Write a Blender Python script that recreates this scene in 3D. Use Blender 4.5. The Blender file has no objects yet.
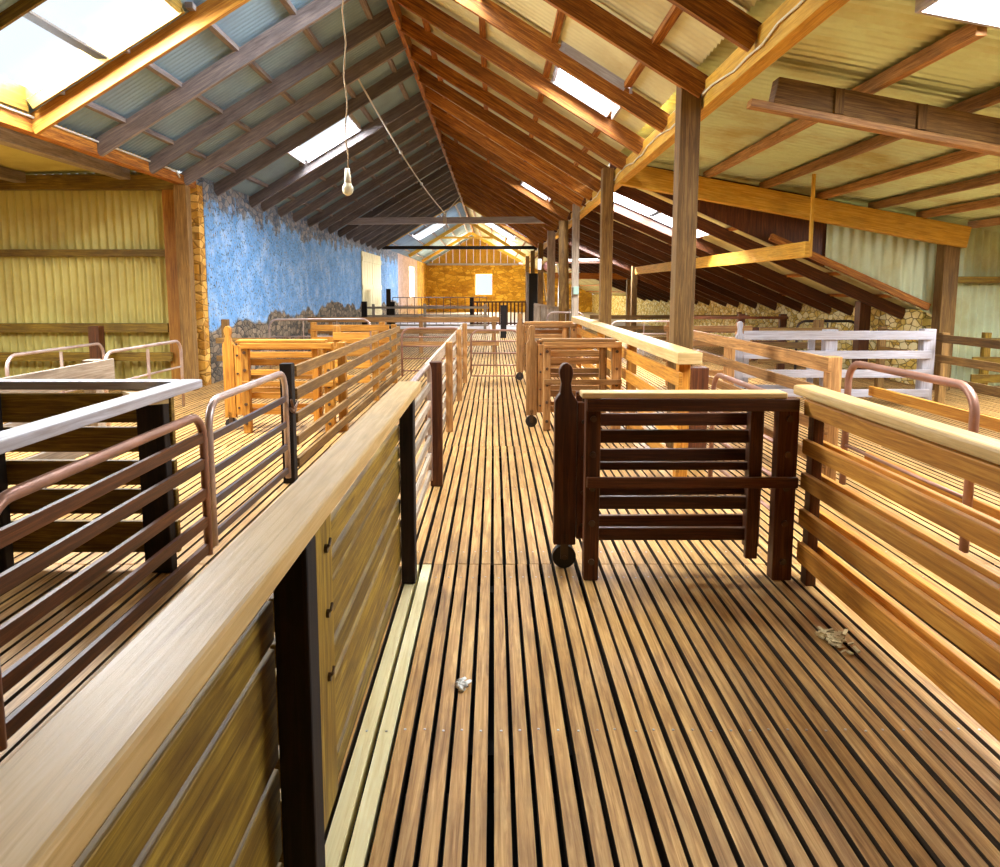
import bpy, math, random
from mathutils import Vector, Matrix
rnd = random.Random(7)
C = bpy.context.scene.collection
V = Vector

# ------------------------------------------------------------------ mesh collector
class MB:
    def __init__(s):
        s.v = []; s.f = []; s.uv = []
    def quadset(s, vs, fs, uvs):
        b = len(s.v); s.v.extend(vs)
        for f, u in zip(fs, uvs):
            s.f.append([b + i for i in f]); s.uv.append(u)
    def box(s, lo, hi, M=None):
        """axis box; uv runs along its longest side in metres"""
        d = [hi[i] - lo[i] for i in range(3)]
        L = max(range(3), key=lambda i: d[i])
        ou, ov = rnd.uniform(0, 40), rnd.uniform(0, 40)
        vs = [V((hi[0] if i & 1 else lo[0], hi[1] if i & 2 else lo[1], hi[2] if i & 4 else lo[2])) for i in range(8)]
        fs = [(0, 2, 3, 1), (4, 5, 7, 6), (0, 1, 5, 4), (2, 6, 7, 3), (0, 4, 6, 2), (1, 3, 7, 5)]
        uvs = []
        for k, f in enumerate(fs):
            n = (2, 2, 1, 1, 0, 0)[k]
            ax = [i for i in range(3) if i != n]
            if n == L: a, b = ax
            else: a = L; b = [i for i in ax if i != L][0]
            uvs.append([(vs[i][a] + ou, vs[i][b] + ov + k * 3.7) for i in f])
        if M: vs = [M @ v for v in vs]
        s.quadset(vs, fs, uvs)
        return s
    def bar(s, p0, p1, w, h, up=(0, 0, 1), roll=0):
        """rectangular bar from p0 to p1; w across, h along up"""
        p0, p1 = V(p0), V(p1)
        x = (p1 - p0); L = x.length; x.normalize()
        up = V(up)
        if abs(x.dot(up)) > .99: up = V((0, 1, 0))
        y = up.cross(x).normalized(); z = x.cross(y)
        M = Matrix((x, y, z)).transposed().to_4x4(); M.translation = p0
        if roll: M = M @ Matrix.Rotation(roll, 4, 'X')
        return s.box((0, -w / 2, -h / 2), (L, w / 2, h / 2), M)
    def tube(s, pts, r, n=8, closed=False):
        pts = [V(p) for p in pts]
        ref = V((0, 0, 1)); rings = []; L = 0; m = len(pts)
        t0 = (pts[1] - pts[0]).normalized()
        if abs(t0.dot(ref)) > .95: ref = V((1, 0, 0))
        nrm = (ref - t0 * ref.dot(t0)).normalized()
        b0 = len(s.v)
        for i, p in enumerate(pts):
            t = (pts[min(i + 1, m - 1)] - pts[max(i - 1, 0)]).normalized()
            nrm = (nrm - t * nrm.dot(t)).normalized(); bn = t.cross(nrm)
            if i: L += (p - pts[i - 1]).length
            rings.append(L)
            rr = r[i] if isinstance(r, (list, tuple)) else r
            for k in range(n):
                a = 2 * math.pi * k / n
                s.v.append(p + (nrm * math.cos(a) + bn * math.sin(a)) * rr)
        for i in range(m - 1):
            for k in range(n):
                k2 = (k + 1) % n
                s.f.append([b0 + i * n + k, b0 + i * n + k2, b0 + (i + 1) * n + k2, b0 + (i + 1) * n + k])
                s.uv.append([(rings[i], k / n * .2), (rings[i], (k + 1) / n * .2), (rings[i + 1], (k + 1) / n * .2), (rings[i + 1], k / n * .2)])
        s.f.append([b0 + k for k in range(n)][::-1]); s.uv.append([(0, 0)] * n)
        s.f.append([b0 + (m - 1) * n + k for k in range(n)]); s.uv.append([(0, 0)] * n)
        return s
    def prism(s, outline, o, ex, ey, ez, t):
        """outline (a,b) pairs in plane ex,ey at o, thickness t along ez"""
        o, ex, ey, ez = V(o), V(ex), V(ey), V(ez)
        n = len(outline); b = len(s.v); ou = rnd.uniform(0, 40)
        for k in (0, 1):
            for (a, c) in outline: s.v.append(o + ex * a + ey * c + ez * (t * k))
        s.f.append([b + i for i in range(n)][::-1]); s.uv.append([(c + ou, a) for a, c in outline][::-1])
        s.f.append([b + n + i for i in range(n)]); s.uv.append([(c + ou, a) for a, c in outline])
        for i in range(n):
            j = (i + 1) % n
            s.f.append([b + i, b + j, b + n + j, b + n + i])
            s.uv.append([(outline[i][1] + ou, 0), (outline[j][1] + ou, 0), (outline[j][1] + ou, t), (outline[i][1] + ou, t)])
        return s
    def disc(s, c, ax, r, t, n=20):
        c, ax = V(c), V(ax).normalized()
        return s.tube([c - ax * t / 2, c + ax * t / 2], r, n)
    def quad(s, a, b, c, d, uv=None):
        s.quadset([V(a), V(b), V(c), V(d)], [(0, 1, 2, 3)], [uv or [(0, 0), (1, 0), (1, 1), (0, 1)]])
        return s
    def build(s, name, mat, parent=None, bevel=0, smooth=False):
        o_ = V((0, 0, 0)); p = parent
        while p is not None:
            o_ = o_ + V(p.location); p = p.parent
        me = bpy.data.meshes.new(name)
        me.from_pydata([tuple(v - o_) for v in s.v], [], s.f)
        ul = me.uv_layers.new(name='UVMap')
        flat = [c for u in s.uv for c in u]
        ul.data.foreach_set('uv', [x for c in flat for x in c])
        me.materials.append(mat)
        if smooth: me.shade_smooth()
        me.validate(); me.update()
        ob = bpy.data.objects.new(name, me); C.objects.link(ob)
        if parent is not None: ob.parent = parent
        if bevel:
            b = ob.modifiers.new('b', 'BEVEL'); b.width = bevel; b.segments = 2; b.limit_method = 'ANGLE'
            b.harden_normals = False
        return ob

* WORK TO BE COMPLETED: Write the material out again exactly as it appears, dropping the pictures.

* TASK RESULT:
Write a Blender Python script that recreates this scene in 3D. Use Blender 4.5. The Blender file has no objects yet.
import bpy, math, random
from mathutils import Vector, Matrix
rnd = random.Random(7)
C = bpy.context.scene.collection
V = Vector

# ------------------------------------------------------------------ mesh collector
class MB:
    def __init__(s):
        s.v = []; s.f = []; s.uv = []
    def quadset(s, vs, fs, uvs):
        b = len(s.v); s.v.extend(vs)
        for f, u in zip(fs, uvs):
            s.f.append([b + i for i in f]); s.uv.append(u)
    def box(s, lo, hi, M=None):
        """axis box; uv runs along its longest side in metres"""
        d = [hi[i] - lo[i] for i in range(3)]
        L = max(range(3), key=lambda i: d[i])
        ou, ov = rnd.uniform(0, 40), rnd.uniform(0, 40)
        vs = [V((hi[0] if i & 1 else lo[0], hi[1] if i & 2 else lo[1], hi[2] if i & 4 else lo[2])) for i in range(8)]
        fs = [(0, 2, 3, 1), (4, 5, 7, 6), (0, 1, 5, 4), (2, 6, 7, 3), (0, 4, 6, 2), (1, 3, 7, 5)]
        uvs = []
        for k, f in enumerate(fs):
            n = (2, 2, 1, 1, 0, 0)[k]
            ax = [i for i in range(3) if i != n]
            if n == L: a, b = ax
            else: a = L; b = [i for i in ax if i != L][0]
            uvs.append([(vs[i][a] + ou, vs[i][b] + ov + k * 3.7) for i in f])
        if M: vs = [M @ v for v in vs]
        s.quadset(vs, fs, uvs)
        return s
    def bar(s, p0, p1, w, h, up=(0, 0, 1), roll=0):
        """rectangular bar from p0 to p1; w across, h along up"""
        p0, p1 = V(p0), V(p1)
        x = (p1 - p0); L = x.length; x.normalize()
        up = V(up)
        if abs(x.dot(up)) > .99: up = V((0, 1, 0))
        y = up.cross(x).normalized(); z = x.cross(y)
        M = Matrix((x, y, z)).transposed().to_4x4(); M.translation = p0
        if roll: M = M @ Matrix.Rotation(roll, 4, 'X')
        return s.box((0, -w / 2, -h / 2), (L, w / 2, h / 2), M)
    def tube(s, pts, r, n=8, closed=False):
        pts = [V(p) for p in pts]
        ref = V((0, 0, 1)); rings = []; L = 0; m = len(pts)
        t0 = (pts[1] - pts[0]).normalized()
        if abs(t0.dot(ref)) > .95: ref = V((1, 0, 0))
        nrm = (ref - t0 * ref.dot(t0)).normalized()
        b0 = len(s.v)
        for i, p in enumerate(pts):
            t = (pts[min(i + 1, m - 1)] - pts[max(i - 1, 0)]).normalized()
            nrm = (nrm - t * nrm.dot(t)).normalized(); bn = t.cross(nrm)
            if i: L += (p - pts[i - 1]).length
            rings.append(L)
            rr = r[i] if isinstance(r, (list, tuple)) else r
            for k in range(n):
                a = 2 * math.pi * k / n
                s.v.append(p + (nrm * math.cos(a) + bn * math.sin(a)) * rr)
        for i in range(m - 1):
            for k in range(n):
                k2 = (k + 1) % n
                s.f.append([b0 + i * n + k, b0 + i * n + k2, b0 + (i + 1) * n + k2, b0 + (i + 1) * n + k])
                s.uv.append([(rings[i], k / n * .2), (rings[i], (k + 1) / n * .2), (rings[i + 1], (k + 1) / n * .2), (rings[i + 1], k / n * .2)])
        s.f.append([b0 + k for k in range(n)][::-1]); s.uv.append([(0, 0)] * n)
        s.f.append([b0 + (m - 1) * n + k for k in range(n)]); s.uv.append([(0, 0)] * n)
        return s
    def prism(s, outline, o, ex, ey, ez, t):
        """outline (a,b) pairs in plane ex,ey at o, thickness t along ez"""
        o, ex, ey, ez = V(o), V(ex), V(ey), V(ez)
        n = len(outline); b = len(s.v); ou = rnd.uniform(0, 40)
        for k in (0, 1):
            for (a, c) in outline: s.v.append(o + ex * a + ey * c + ez * (t * k))
        s.f.append([b + i for i in range(n)][::-1]); s.uv.append([(c + ou, a) for a, c in outline][::-1])
        s.f.append([b + n + i for i in range(n)]); s.uv.append([(c + ou, a) for a, c in outline])
        for i in range(n):
            j = (i + 1) % n
            s.f.append([b + i, b + j, b + n + j, b + n + i])
            s.uv.append([(outline[i][1] + ou, 0), (outline[j][1] + ou, 0), (outline[j][1] + ou, t), (outline[i][1] + ou, t)])
        return s
    def disc(s, c, ax, r, t, n=20):
        c, ax = V(c), V(ax).normalized()
        return s.tube([c - ax * t / 2, c + ax * t / 2], r, n)
    def quad(s, a, b, c, d, uv=None):
        s.quadset([V(a), V(b), V(c), V(d)], [(0, 1, 2, 3)], [uv or [(0, 0), (1, 0), (1, 1), (0, 1)]])
        return s
    def build(s, name, mat, parent=None, bevel=0, smooth=False):
        o_ = V((0, 0, 0)); p = parent
        while p is not None:
            o_ = o_ + V(p.location); p = p.parent
        me = bpy.data.meshes.new(name)
        me.from_pydata([tuple(v - o_) for v in s.v], [], s.f)
        ul = me.uv_layers.new(name='UVMap')
        flat = [c for u in s.uv for c in u]
        ul.data.foreach_set('uv', [x for c in flat for x in c])
        me.materials.append(mat)
        if smooth: me.shade_smooth()
        me.validate(); me.update()
        ob = bpy.data.objects.new(name, me); C.objects.link(ob)
        if parent is not None: ob.parent = parent
        if bevel:
            b = ob.modifiers.new('b', 'BEVEL'); b.width = bevel; b.segments = 2; b.limit_method = 'ANGLE'
            b.harden_normals = False
        return ob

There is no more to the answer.